Banks worried by UK's looming anti-greenwashing rule

IFR 2529 - 13 Apr 2024 - 19 Apr 2024
3 min read
Tessa Walsh

The UK's incoming anti-greenwashing rule under its Sustainable Disclosure Requirements regulation is posing problems for banks that underwrite ESG-labelled debt products, as the financial services sector grapples with the broader overhaul of sustainability claims.

The anti-greenwashing rule and guidance is causing confusion ahead of its implementation on May 31 for entities regulated by the UK's Financial Conduct Authority, including underwriting banks, which are struggling to assess which of their businesses and products are affected by the regulation.

"Banks are looking at their corporate finance businesses to see if they have to start complying with the anti-greenwashing rules as they are offering more sustainable finance products and ESG capital markets products and are having a trickier job working out what is in and out of scope from these rules," said Sebastian Barling, a financial regulation partner at law firm Linklaters.

The FCA released its Sustainability Disclosure Requirements and investment labelling regime in November. They were combined with a broader anti-greenwashing rule as well as naming and marketing rules for investment products in an effort to ensure sustainability-related claims are fair, clear and not misleading.

But as it is currently drafted, there is a risk that the anti-greenwashing rule may apply to banks that are communicating financial promotions as part of their underwriting or bookrunning roles when they share a prospectus or investor presentation or issuers' in-house sustainability claims.

That is because the anti-greenwashing rule is not subject to the same exclusions that currently apply and could therefore result in a significant increase in obligations for underwriters and bookrunners.

"There is a concern among bond underwriters that it would lead to a sharing of responsibility that could potentially require additional due diligence considerations," said Ruari Ewing, a senior director at the International Capital Market Association.

The anti-greenwashing rule covers a huge range of communications that banks and other financial institutions make, including marketing, fund documentation, prospectuses and key investor information documents.

It also applies to the use of images, which raises questions around ubiquitous pictures of seedlings, trees and other nature pictures in marketing material.
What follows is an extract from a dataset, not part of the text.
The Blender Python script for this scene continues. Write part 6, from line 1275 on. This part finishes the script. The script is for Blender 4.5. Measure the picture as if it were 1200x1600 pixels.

"If you are publishing a website or a prospectus for a product that is covered in pictures of verdant jungle and smiling orangutans but actually it’s a Canadian coal tar oil investment, the FCA has indicated that will be seen as greenwashing and you can’t do it," Barling said.

The trade bodies for the bond and loan market responded to the FCA guidance consultation in January. The FCA published its guidance in February and said it would be updated to provide clarification on common queries but gave no timeframe.

"It remains to be seen whether the regulator's incoming anti-greenwashing rule guidance will expressly allay market concerns or leave it to firms to determine for themselves," said Terry Yiangou, a managing associate at Linklaters.